The story of masturbation actually represented in a very clear way the continuous oscillation of my interests between religion and sex, be careful, “gay” sex, detail that I omitted systematically. Sometimes I have self-imposed forms of scary self-discipline to try to resist, for a while I succeeded, to the limit, with titanic efforts, even for a month, but then it was impossible to go on that way.
 
Then, over the years, I asked myself the meaning of all this and honestly I didn’t find any serious reason for this, and then certain things of the religion seemed to me like a superstructure invented just to keep people under check more easily.

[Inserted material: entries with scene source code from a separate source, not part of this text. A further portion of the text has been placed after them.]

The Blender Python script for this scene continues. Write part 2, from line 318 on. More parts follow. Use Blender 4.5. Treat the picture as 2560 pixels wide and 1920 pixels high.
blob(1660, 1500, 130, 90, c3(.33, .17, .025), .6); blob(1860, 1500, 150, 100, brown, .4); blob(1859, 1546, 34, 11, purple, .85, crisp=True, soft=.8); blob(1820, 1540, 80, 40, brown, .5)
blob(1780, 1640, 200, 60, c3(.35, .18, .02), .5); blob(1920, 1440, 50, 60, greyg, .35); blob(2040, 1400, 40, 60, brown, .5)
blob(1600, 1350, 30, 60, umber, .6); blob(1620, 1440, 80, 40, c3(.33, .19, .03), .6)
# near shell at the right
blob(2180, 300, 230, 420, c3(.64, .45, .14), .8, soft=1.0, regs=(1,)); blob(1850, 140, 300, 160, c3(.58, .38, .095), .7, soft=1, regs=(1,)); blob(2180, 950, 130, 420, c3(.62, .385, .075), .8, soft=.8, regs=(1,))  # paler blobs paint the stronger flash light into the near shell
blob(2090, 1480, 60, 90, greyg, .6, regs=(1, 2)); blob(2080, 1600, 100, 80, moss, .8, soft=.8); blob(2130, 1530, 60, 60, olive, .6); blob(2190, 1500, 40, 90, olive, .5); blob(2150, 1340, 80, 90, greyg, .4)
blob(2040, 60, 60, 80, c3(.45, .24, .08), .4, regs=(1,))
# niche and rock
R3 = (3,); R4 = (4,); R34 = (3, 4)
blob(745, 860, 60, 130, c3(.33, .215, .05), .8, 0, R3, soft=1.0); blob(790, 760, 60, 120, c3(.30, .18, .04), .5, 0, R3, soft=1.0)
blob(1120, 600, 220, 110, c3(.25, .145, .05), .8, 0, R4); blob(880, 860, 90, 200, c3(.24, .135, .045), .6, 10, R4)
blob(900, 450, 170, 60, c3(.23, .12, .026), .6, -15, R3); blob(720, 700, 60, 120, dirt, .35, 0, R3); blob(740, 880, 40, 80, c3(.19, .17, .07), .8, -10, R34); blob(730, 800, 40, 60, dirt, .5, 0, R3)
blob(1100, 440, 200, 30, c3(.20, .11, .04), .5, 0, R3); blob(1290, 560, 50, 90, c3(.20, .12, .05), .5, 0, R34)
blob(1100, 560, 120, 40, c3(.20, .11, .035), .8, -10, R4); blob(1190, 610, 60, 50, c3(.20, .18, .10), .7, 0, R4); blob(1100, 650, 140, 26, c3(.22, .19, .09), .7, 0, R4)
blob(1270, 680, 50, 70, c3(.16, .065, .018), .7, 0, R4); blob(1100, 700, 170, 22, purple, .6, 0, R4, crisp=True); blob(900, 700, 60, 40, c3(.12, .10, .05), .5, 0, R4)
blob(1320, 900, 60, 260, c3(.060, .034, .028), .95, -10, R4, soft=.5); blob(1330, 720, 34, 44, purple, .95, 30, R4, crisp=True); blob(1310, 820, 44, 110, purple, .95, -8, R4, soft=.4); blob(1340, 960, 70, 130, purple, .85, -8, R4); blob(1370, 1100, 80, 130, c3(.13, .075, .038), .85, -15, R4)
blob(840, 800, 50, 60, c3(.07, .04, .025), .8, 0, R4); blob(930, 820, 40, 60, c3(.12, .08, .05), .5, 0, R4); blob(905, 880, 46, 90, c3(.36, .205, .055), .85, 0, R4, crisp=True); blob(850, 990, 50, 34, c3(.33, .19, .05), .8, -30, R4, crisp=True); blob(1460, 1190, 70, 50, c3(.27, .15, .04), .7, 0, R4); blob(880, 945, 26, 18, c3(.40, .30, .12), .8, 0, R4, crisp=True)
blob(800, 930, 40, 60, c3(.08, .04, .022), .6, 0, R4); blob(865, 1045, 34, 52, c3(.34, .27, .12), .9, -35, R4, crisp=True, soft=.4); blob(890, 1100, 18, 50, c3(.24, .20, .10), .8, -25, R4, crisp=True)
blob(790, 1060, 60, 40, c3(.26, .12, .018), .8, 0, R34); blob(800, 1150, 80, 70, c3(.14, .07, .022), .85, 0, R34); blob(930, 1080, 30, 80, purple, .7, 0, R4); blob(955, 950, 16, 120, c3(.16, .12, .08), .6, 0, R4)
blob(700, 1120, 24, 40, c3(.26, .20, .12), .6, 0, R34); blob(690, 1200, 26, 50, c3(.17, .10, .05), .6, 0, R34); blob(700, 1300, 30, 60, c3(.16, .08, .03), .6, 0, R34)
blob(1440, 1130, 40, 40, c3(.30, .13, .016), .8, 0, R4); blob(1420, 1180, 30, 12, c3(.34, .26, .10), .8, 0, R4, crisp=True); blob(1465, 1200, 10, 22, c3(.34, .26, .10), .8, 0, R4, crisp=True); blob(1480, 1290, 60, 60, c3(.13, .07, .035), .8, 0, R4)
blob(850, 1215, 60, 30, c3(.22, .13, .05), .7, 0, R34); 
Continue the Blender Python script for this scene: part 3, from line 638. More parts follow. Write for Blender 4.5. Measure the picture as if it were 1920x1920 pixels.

For a few years I have still fluctuated so to say between heaven and hell, then I said to myself: but I have a conscience, the eternal Father gave it to me and not to use it would be a blasphemy, since then I began to reason in a different way, before acting I wondered if I was really honest to the end, but if the answer of my conscience was yes I didn’t pay any more attention to anyone and in terms of gay feelings the answer was almost always yes.
 
I would like to explain myself better. When I fell in love with a guy and I had to understand how to behave towards him, I followed two criteria, the first was that of spontaneity, I wondered: if I hadn't thought too much and had behaved just instinctively, what would I have done? And then I wondered if that instinctive choice could be wrong for that guy, that is, I wondered if I had some hidden purposes towards him, sometimes I thought I had unconfessed purposes and therefore I felt urged to a choice that was very hard for me and I did what I thought "honestly" was the best for that guy and not for me, but most of the times the instinctive choices seemed to me even the most radically moral: in practice always tell the truth unless there it was the risk of hurting the other, but never for my own sake. This is not a stupid logic and it is not even a difficult moral to apply because if you love a guy you really want his good. So you understand how I think.
 
As for religion after certain positions taken by the Church I honestly think that being gay without hypocrisies is irreconcilable with what the Church says. I have read the official documents on "homosexual persons" and also those to forbid homosexuality in the seminaries, I read these things with great regret because they will only create more suffering, for example to the homosexual priests who surely are there and who are so further crushed. I wonder, and even here I ask honestly: but do they understand what they are doing? I heard a priest saying that those who make gay propaganda (which is absurd because being gay is not an ideological question and the propaganda in these things doesn’t make sense) has a "cauterized" conscience, which in the language of ecclesiastical moralists means that he has the conscience so burned that he can’t even realize his mistake. There is no need to say that "in all honesty" the thing seems grotesque. I could excuse these people if I thought they really don’t know what they are doing, but unfortunately I think they know it very well.